North Korea rebuffed South Korea’s push for a declaration to end the 1950-53 Korean War as a way to restore peace, saying Friday such a step could be used as a “smokescreen covering up the US hostile policy” against the North.
In a speech at the UN General Assembly (UNGA) earlier this week, South Korean President Moon Jae-in reiterated his calls for the end-of-the-war declaration that he said could help achieve denuclearization and lasting peace on the Korean Peninsula.
North Korean Vice Foreign Minister Ri Thae Song dismissed Moon’s call as premature so long as U.S. policies were unchanged. “It should be clearly understood that the declaration of the termination of the war is of no help at all to stabilizing the situation of the Korean Peninsula at the moment but can rather be misused as a smokescreen covering up the U.S. hostile policy,” Ri said.
He said American weapons and troops deployed in South Korea and its vicinity and regular U.S. military drills in the region “all point to the U.S. hostile policy toward (North Korea) getting vicious day by day.” North Korea has also long described U.S.-led economic sanctions as proof of U.S. hostility against the North.
The Korean War ended with an armistice, not a peace treaty, leaving the peninsula in a technical state of war. North Korea has steadily wanted to sign a peace treaty with the United States to formally end the war and for subsequent improved relations, sanctions relief and the reduction or withdrawal of the 28,500 U.S. troops deployed in South Korea.
Both Koreas had called for an end-of-war declaration to be made during the period of diplomacy with the United States that began in 2018, and there was speculation then-President Donald Trump might announce the war’s end in early 2019 to convince North Korean leader Kim Jong Un to commit to denuclearization.
No such announcement was made as the diplomacy faded to a stalemate over easing the sanctions in return for North Korea denuclearizing.

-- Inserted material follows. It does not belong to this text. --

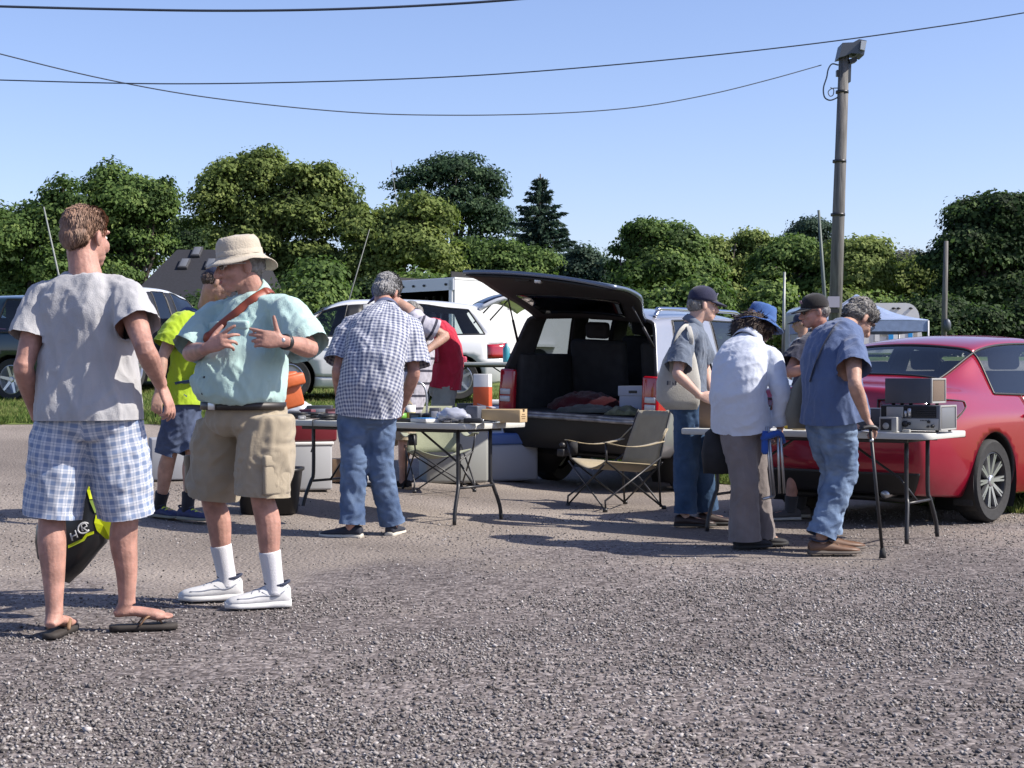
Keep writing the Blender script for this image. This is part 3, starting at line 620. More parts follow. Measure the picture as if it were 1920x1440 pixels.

In recent months, Kim has warned that North Korea would bolster its nuclear arsenal and introduce more sophisticated weapons systems unless the United States drops its hostile policy. Last week, North Korea conducted its first missile tests in six months, demonstrating its ability to launch attacks on South Korea and Japan, two key U.S. allies where a total of 80,000 American soldiers are stationed.